**Exercise instructions:** Repeat the whole of the data, keeping every detail the same.

**Recorded data:**
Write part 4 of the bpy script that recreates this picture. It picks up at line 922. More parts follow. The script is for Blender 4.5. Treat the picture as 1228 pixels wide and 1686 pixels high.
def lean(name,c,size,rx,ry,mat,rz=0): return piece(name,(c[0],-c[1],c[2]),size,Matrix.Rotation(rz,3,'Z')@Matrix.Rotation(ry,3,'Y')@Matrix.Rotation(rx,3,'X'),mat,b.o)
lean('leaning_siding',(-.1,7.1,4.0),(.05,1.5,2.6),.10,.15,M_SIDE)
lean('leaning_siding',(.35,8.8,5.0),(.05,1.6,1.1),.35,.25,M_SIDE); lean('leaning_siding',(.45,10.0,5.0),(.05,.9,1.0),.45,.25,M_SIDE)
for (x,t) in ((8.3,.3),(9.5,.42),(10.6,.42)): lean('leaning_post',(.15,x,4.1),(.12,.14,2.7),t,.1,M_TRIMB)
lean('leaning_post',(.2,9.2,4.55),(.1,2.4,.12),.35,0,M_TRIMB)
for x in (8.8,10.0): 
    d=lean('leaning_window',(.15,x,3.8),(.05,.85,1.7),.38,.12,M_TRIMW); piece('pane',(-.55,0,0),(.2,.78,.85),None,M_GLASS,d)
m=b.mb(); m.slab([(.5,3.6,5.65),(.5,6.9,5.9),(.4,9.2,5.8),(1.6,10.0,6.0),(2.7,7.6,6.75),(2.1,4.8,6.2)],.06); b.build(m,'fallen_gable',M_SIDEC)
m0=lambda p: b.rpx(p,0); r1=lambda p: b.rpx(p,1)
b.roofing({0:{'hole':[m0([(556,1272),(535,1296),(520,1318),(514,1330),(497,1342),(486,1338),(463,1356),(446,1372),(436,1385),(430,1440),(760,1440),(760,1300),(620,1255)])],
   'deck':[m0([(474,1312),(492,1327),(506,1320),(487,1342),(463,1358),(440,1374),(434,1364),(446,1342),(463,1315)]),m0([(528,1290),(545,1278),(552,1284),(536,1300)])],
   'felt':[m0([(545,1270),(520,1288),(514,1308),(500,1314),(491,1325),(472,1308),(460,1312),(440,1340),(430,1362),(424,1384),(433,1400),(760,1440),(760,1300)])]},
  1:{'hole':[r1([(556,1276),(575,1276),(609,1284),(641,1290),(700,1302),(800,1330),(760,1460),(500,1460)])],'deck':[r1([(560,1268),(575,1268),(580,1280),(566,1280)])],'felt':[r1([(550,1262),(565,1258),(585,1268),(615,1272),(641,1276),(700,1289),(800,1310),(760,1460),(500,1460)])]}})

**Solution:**
Write part 4 of the bpy script that recreates this picture. It picks up at line 922. More parts follow. The script is for Blender 4.5. Treat the picture as 1228 pixels wide and 1686 pixels high.
def lean(name,c,size,rx,ry,mat,rz=0): return piece(name,(c[0],-c[1],c[2]),size,Matrix.Rotation(rz,3,'Z')@Matrix.Rotation(ry,3,'Y')@Matrix.Rotation(rx,3,'X'),mat,b.o)
lean('leaning_siding',(-.1,7.1,4.0),(.05,1.5,2.6),.10,.15,M_SIDE)
lean('leaning_siding',(.35,8.8,5.0),(.05,1.6,1.1),.35,.25,M_SIDE); lean('leaning_siding',(.45,10.0,5.0),(.05,.9,1.0),.45,.25,M_SIDE)
for (x,t) in ((8.3,.3),(9.5,.42),(10.6,.42)): lean('leaning_post',(.15,x,4.1),(.12,.14,2.7),t,.1,M_TRIMB)
lean('leaning_post',(.2,9.2,4.55),(.1,2.4,.12),.35,0,M_TRIMB)
for x in (8.8,10.0): 
    d=lean('leaning_window',(.15,x,3.8),(.05,.85,1.7),.38,.12,M_TRIMW); piece('pane',(-.55,0,0),(.2,.78,.85),None,M_GLASS,d)
m=b.mb(); m.slab([(.5,3.6,5.65),(.5,6.9,5.9),(.4,9.2,5.8),(1.6,10.0,6.0),(2.7,7.6,6.75),(2.1,4.8,6.2)],.06); b.build(m,'fallen_gable',M_SIDEC)
m0=lambda p: b.rpx(p,0); r1=lambda p: b.rpx(p,1)
b.roofing({0:{'hole':[m0([(556,1272),(535,1296),(520,1318),(514,1330),(497,1342),(486,1338),(463,1356),(446,1372),(436,1385),(430,1440),(760,1440),(760,1300),(620,1255)])],
   'deck':[m0([(474,1312),(492,1327),(506,1320),(487,1342),(463,1358),(440,1374),(434,1364),(446,1342),(463,1315)]),m0([(528,1290),(545,1278),(552,1284),(536,1300)])],
   'felt':[m0([(545,1270),(520,1288),(514,1308),(500,1314),(491,1325),(472,1308),(460,1312),(440,1340),(430,1362),(424,1384),(433,1400),(760,1440),(760,1300)])]},
  1:{'hole':[r1([(556,1276),(575,1276),(609,1284),(641,1290),(700,1302),(800,1330),(760,1460),(500,1460)])],'deck':[r1([(560,1268),(575,1268),(580,1280),(566,1280)])],'felt':[r1([(550,1262),(565,1258),(585,1268),(615,1272),(641,1276),(700,1289),(800,1310),(760,1460),(500,1460)])]}})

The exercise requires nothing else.